Le plan de rénovation énergétique se mue en plan d'urgence pour le logement
C'est au cours d'une réunion ministérielle à l'Elysée pour les arbitrages sur le plan de rénovation énergétique des logements, en présence notamment des ministres Cécile Duflot et Delphine Batho, le 26 février, que le gouvernement, alerté par l'effondrement des ventes et des mises en chantier de logements neufs et par le marasme de l'ensemble de la filière du bâtiment a souhaité englober les mesures en faveur de l'amélioration de la performance thermique dans un plan de relance plus vaste en faveur du logement. Il a été présenté par le président de la République lui-même à l'occasion d'un déplacement à Alfortville, à la suite d'une réunion de dernier cadrage avec les ministres concernés.

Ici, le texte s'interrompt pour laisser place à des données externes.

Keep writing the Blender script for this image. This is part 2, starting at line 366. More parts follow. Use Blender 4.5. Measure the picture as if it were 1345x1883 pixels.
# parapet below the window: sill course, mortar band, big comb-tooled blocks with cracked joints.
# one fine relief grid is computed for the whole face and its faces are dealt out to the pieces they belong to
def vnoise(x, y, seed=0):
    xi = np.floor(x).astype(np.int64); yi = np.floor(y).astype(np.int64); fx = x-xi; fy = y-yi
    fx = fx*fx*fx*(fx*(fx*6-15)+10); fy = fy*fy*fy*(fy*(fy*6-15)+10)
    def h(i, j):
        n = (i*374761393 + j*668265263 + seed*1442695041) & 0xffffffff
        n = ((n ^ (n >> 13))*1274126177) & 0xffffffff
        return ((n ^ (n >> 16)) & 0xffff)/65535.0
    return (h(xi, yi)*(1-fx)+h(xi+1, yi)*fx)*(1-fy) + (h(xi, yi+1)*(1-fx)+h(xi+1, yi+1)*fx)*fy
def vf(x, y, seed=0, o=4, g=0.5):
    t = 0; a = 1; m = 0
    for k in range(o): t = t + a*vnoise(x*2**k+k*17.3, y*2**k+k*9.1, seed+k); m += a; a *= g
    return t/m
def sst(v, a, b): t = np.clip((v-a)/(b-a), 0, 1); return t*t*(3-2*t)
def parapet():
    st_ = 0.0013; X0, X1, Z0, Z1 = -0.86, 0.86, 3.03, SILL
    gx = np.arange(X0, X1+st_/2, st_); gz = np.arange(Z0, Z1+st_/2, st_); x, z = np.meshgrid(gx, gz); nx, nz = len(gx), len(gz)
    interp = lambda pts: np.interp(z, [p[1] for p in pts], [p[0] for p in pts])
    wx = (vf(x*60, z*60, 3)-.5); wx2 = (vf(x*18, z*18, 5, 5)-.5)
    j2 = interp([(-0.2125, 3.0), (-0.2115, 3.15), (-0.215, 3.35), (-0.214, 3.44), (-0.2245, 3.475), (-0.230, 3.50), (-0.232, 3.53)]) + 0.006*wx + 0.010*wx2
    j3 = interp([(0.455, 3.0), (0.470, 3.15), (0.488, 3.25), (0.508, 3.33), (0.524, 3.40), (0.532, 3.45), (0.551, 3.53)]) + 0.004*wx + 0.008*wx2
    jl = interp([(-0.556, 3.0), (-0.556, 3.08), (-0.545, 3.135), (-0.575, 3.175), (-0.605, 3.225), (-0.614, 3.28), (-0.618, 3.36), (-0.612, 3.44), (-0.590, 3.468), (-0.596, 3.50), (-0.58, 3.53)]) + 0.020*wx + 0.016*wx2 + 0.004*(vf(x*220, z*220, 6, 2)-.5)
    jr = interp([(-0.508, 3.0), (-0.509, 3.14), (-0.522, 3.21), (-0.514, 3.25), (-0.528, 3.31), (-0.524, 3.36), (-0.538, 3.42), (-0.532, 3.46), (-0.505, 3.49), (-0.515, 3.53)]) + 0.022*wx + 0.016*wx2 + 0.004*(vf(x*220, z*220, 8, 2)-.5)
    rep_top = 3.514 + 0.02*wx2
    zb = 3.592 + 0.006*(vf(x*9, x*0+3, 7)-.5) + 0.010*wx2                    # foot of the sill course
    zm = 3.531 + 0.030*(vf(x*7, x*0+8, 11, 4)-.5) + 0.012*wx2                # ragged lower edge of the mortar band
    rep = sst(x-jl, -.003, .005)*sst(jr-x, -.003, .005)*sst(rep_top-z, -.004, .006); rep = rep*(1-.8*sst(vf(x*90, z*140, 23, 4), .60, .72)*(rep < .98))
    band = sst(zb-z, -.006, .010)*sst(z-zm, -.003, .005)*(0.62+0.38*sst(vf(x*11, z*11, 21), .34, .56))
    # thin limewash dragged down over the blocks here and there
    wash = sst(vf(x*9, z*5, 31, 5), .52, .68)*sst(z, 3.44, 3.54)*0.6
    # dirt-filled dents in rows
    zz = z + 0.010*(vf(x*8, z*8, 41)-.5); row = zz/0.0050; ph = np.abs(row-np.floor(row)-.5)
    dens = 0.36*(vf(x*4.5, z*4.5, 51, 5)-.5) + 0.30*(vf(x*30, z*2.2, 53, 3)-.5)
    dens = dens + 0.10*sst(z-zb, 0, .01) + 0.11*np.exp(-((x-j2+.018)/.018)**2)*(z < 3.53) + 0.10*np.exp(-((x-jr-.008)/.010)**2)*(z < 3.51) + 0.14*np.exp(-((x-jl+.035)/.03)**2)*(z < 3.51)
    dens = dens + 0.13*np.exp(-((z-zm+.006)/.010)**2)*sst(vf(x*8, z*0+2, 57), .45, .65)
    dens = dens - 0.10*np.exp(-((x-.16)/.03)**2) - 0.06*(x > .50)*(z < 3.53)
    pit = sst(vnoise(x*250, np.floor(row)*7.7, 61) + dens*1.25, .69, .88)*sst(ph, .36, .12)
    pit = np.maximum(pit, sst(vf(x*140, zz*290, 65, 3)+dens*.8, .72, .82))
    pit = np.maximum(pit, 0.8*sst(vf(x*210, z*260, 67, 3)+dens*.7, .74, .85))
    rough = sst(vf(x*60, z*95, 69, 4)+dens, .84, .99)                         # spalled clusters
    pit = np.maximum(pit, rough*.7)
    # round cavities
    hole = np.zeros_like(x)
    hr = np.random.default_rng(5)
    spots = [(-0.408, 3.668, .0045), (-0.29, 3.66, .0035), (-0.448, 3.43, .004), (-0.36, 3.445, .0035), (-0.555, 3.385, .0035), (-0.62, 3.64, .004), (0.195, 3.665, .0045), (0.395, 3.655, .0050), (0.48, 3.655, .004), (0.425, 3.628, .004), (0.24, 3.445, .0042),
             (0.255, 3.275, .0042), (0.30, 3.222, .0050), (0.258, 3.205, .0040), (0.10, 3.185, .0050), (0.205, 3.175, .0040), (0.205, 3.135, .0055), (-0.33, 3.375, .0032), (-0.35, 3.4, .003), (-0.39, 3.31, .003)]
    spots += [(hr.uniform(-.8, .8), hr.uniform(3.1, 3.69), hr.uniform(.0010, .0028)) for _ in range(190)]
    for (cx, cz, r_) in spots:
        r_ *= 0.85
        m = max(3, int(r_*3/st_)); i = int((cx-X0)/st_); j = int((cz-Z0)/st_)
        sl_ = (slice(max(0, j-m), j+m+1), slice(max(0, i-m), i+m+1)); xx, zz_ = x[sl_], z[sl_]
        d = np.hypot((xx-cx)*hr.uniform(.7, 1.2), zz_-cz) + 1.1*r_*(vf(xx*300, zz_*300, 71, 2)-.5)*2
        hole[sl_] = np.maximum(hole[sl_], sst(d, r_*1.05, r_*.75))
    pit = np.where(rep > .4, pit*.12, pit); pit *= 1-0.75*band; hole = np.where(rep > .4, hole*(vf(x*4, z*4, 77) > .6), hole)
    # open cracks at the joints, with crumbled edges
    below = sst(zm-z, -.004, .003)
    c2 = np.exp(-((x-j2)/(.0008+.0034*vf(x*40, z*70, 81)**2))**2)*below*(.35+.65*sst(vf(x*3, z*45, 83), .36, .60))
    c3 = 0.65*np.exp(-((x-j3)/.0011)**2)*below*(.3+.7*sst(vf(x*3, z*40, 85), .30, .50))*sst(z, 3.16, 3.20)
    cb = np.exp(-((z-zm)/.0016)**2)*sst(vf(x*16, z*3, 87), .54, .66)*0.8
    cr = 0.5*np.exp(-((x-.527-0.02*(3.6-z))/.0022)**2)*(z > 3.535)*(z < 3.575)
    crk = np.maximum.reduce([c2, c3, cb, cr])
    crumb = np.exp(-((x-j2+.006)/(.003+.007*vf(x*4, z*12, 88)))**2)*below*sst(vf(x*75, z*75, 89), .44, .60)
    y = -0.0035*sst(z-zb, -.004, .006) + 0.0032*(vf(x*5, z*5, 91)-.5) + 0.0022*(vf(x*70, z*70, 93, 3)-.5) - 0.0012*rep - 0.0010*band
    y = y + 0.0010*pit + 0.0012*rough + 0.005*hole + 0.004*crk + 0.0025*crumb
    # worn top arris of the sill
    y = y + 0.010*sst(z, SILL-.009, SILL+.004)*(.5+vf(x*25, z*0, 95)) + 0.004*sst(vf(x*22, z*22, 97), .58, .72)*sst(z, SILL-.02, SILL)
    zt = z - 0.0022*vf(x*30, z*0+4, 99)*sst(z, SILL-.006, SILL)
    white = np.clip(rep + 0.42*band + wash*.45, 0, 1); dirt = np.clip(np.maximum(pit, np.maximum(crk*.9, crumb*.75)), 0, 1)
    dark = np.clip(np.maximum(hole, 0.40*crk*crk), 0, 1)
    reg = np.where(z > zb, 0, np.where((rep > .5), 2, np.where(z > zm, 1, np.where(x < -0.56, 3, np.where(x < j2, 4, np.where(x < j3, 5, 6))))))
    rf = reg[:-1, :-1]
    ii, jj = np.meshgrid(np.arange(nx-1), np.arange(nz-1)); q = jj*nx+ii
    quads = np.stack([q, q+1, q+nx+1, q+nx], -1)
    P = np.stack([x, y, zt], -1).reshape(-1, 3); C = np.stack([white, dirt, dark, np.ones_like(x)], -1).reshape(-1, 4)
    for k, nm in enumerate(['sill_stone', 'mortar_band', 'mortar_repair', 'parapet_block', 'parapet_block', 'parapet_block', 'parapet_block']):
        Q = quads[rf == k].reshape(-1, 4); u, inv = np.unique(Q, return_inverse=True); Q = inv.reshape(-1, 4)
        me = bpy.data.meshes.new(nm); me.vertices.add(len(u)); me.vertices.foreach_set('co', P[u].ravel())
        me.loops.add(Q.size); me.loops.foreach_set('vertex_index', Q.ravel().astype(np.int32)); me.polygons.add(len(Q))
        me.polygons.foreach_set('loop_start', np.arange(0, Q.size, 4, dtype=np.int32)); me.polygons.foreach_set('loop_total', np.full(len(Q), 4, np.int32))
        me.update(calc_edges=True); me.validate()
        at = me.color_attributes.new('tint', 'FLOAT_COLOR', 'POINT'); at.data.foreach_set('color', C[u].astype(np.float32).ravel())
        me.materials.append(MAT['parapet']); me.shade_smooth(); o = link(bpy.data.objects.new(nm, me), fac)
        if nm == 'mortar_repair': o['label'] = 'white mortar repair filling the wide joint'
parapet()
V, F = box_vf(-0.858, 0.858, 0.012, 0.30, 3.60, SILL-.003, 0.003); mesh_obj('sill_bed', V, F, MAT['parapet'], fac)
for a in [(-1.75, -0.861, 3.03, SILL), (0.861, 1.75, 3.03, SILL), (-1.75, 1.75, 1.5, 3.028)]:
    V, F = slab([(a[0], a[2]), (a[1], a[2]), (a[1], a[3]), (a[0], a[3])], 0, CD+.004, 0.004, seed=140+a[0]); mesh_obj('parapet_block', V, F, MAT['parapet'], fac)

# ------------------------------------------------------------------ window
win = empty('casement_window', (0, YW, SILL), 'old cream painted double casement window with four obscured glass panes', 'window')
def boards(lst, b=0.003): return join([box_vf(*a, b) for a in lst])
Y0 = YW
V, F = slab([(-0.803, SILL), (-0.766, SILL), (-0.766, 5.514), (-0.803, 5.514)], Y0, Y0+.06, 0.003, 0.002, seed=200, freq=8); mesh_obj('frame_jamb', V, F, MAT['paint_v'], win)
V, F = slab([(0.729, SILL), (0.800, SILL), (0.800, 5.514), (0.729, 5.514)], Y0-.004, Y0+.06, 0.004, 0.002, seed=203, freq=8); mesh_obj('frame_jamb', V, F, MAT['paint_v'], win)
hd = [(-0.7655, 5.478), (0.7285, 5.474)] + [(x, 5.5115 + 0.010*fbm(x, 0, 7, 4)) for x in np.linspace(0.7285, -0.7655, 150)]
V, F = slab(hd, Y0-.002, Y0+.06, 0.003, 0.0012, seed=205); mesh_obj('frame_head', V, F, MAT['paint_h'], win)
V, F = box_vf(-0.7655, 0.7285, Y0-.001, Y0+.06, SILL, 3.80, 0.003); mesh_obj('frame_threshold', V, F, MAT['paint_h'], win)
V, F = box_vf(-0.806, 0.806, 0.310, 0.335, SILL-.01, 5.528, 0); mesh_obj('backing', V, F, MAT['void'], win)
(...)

A noter que le recul de l'activité et la chute des ventes avaient commencé bien avant l'arrivée du gouvernement actuel, et sont imputables davantage à une crise européenne aggravée par l'austérité commencée sous l'ancienne majorité, qu'aux mesures fiscales - elles-mêmes partagées entre l'ancienne et la nouvelle majorité - que les acteurs économiques ont beau jeu de dénoncer comme la cause de tous les maux.
Mais les acteurs du bâtiment et les promoteurs n'ont eu de cesse ces derniers mois de dénoncer, notamment dans les concertations organisées dans le cadre de l'élaboration du projet de loi "Logement et urbanisme", qu'il est toujours prévu de présenter en conseil des ministres avant l'été, les freins règlementaires et juridiques à l'aboutissement des projets de construction de logements. Le gouvernement s'est laissé convaincre que des mesures techniques, rapides à prendre, étaient susceptibles de lever ces obstacles, et a décidé d'utiliser la voie des ordonnances, procédure censée être adaptée à la situation d'urgence que connaît le secteur.
D'ici la fin du mois d'avril, il déposera donc au Parlement un projet de loi d'habilitation. Ces mesures d'urgence viseront à diviser par 3 les délais de procédure des autorisations d'urbanisme - l'outil de la déclaration de projet va être renforcé pour faciliter la réalisation d'opérations d'aménagement et de construction, et la concertation des citoyens et l'évaluation environnementale seront améliorées en amont - et par 2 la durée de traitement des contentieux du permis de construire et notamment les recours des tiers ; là encore il sera procédé par voie d'ordonnance et les sanctions pour recours abusifs seront alourdies.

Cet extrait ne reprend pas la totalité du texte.